> [To be done]:
Write out, exactly as given, every line from the one holding "What Blender Python" to the one holding "PI = math.pi", including both.

(Scene modeling code data)
........

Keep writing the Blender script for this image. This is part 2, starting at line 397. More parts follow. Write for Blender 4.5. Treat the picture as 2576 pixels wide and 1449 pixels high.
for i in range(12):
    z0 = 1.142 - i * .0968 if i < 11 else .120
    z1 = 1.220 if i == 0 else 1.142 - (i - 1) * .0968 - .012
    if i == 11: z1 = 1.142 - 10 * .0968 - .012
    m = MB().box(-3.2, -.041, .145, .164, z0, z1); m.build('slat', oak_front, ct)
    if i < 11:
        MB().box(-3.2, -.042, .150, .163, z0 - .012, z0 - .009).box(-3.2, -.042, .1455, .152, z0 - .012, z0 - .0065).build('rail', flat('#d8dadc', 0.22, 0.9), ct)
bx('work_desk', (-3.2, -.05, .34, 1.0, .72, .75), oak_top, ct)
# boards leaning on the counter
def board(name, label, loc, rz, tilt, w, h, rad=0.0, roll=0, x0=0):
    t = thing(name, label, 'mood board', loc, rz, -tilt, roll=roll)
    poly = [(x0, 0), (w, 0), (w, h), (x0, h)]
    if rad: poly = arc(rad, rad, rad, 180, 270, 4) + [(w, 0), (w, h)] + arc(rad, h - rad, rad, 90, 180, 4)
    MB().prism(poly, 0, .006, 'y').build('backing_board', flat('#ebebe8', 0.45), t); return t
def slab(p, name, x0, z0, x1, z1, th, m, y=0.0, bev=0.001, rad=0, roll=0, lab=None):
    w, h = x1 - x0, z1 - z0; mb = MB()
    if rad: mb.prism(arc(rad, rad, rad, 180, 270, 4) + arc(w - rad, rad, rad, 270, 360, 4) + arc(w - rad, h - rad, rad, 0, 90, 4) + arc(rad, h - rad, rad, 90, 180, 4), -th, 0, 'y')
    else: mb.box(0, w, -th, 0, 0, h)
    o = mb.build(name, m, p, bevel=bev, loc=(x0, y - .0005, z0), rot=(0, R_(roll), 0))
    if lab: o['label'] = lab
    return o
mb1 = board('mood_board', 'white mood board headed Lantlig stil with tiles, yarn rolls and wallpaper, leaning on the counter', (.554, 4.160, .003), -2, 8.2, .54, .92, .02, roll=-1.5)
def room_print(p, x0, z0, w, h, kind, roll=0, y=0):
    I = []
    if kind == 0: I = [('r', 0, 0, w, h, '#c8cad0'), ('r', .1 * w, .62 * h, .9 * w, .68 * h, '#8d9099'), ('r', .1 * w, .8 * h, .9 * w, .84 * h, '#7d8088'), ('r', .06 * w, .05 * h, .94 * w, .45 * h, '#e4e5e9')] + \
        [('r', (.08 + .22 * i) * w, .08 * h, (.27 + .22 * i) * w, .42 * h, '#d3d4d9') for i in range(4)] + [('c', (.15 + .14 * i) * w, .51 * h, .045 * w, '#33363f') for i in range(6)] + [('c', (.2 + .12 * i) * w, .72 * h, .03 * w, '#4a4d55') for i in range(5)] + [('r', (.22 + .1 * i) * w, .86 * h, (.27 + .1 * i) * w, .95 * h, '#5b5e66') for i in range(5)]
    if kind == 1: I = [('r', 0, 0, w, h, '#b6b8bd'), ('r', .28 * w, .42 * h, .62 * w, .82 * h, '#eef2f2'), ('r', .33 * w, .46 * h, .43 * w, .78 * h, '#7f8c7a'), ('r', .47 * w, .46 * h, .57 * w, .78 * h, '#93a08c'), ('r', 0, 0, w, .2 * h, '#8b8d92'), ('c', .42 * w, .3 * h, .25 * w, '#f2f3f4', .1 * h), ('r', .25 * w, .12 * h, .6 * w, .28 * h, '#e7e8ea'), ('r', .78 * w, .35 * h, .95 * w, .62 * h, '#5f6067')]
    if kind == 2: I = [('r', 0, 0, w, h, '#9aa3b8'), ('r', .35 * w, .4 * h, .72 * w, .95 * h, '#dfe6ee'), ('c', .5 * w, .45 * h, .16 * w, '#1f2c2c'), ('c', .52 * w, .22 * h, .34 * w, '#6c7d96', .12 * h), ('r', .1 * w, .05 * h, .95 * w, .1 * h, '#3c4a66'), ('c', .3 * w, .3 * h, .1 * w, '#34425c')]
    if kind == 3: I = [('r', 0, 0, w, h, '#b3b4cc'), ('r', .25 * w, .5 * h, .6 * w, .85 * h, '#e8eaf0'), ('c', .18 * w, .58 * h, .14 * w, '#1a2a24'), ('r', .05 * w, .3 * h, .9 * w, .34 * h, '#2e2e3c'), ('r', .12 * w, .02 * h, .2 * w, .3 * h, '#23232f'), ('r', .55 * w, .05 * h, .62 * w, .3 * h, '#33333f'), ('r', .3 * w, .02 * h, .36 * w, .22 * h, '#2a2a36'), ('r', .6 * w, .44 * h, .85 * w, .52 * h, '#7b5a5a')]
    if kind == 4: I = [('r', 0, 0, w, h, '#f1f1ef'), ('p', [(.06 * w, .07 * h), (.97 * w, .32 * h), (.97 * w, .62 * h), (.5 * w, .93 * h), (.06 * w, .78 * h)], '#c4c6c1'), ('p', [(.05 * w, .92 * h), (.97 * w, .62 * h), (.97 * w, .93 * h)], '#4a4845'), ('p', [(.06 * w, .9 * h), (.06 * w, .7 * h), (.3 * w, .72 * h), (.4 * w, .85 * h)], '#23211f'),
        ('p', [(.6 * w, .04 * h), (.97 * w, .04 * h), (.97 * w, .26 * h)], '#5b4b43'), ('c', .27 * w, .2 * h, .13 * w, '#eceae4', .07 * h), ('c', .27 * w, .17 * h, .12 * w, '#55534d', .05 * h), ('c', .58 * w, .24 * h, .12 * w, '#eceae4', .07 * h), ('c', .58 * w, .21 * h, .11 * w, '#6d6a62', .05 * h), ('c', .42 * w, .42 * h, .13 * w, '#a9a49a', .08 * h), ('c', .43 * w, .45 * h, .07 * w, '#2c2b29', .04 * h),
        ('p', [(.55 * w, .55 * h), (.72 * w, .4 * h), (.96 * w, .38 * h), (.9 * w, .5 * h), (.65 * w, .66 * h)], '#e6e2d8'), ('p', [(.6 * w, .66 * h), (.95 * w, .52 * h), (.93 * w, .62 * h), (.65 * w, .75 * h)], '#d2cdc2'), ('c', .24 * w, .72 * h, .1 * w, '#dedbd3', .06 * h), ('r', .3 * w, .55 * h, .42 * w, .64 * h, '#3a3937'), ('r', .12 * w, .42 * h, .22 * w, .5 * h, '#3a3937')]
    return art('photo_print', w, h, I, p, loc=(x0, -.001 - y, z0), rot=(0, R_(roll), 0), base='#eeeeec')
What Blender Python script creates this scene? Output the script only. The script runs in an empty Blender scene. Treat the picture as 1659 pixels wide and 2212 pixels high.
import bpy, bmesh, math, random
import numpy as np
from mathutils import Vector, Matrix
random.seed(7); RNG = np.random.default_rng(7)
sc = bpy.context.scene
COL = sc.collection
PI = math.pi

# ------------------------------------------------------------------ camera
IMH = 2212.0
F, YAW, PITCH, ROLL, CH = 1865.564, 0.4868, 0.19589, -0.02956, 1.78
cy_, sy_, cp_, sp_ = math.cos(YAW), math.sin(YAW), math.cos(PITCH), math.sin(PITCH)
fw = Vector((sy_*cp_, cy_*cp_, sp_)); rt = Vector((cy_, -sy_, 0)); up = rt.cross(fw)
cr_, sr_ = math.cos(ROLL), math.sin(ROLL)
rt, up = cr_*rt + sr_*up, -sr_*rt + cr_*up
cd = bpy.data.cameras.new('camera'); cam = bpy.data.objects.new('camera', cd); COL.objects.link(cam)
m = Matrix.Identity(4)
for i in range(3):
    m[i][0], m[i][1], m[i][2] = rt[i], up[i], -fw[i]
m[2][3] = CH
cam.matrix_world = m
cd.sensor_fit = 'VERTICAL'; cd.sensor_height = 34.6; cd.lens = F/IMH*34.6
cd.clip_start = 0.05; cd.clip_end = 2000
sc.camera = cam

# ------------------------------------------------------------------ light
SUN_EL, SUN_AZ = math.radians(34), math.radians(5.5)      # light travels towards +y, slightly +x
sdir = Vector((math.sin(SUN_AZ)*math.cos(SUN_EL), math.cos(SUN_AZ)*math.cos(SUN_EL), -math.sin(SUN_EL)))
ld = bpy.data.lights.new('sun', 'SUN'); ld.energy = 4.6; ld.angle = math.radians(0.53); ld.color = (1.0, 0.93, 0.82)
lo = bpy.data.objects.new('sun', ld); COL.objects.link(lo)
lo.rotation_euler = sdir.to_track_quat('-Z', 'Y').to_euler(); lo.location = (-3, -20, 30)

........

> [The answer]:
What Blender Python script creates this scene? Output the script only. The script runs in an empty Blender scene. Treat the picture as 1659 pixels wide and 2212 pixels high.
import bpy, bmesh, math, random
import numpy as np
from mathutils import Vector, Matrix
random.seed(7); RNG = np.random.default_rng(7)
sc = bpy.context.scene
COL = sc.collection
PI = math.pi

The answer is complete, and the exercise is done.